15 June

7th Earl of Aberdeen, Governor-General of 

Canada (1893-1898), son of Lord Aberdeen

Oregon Treaty Signed

On June 15, 1846, Britain and the United States 'signed the Oregon Boundary Treaty. There was a good deal of give and take in the Treaty, which extended the frontier along the 49th parallel, dipping south on the Pacific to give Britain all of Vancouver Island.

Britain had hoped to make the Columbia River "the St. Lawrence of the Pacific." The Hudson's Bay Company had pioneered the area and it had also been claimed by explorers Vancouver, Thompson and Broughton. An amazing mistake by a Royal Naval officer in 1813 may have cost Britain this territory (see October 6) .

The Americans hoped not only to acquire the Pacific coast to the 49th parallel, but all the way to Alaska. They were ready to go to war, if necessary. In 1844 the Democratic Party slogan was, "fifty-four forty or fight," and fifty-four forty meant the boundary of Alaska. The Democrats won the election. President Polk said in his inaugural address that Britain had no rights to territory on the Pacific. Britain, however, took a firm stand and American Secretary of State Buchanan (who later became president) warned Polk that there would be war if he pushed the matter too far. War with Mexico was imminent and it would be dangerous for the States to be fighting Britain at the same time.

Under these conditions the Oregon Boundary was signed. The negotiations for Britain were carried out by Lord Aberdeen, the Foreign Secretary. His firmness in the matter was not undermined by the opinions of his brother, Captain Gordon of the Royal Navy, who had been sent to survey the region. Captain Gordon wrote to Lord Aberdeen that he would not give one barren hill of Scotland for what he had seen of the Pacific. The country was worthless because neither salmon nor trout would rise to the fly!
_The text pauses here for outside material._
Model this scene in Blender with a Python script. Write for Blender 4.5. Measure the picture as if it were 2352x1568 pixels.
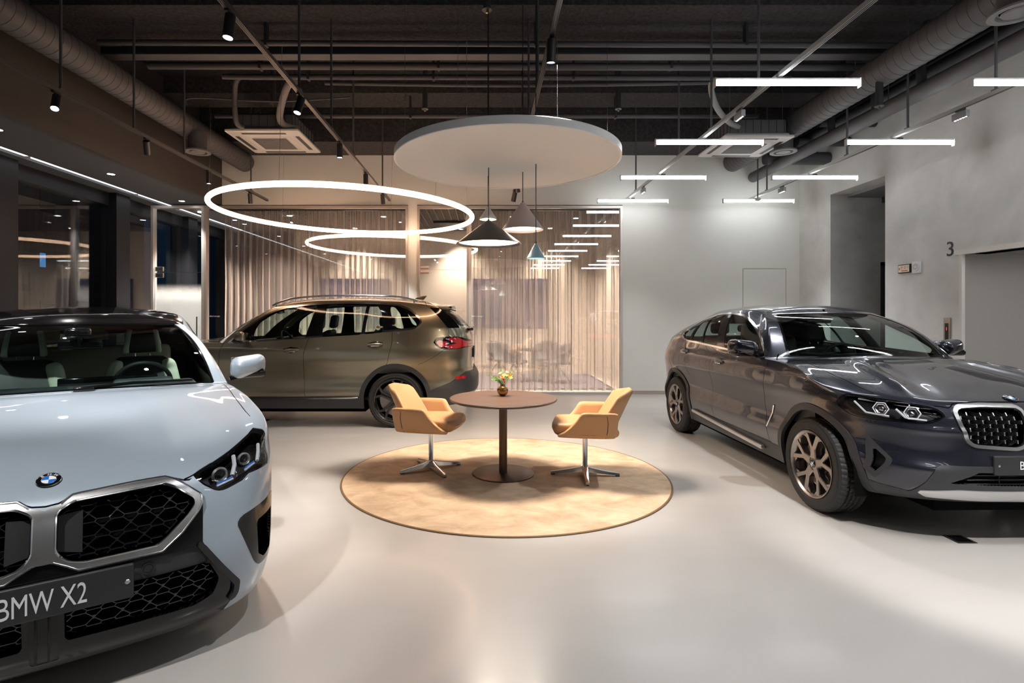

Captain Gordon was obviously using the wrong kind of fly!


15 June

-1616    The first schools for Indians opened at Three Rivers and Tadoussac.

-1636    Governor Montmagny arrived at Quebec.

-1676    Inhabitants of Quebec were summoned to attend a meeting to fix the price of bread and make suggestions for the welfare of the community.

-1815    One hundred and forty Selkirk colonists left the Red River for Upper Canada.

-1875    Various Presbyterian churches united as the Presbyterian Church of Canada.

-1905    Newfoundland prohibited the sale of bait to foreign vessels.

-1915    Canadian troops were in action at Givenchy, France.

-1944    The Co-operative Commonwealth Federation Party won in Saskatchewan for the first time.

-1962    The first Canadian space vehicle was launched at Wallops Island, Virginia.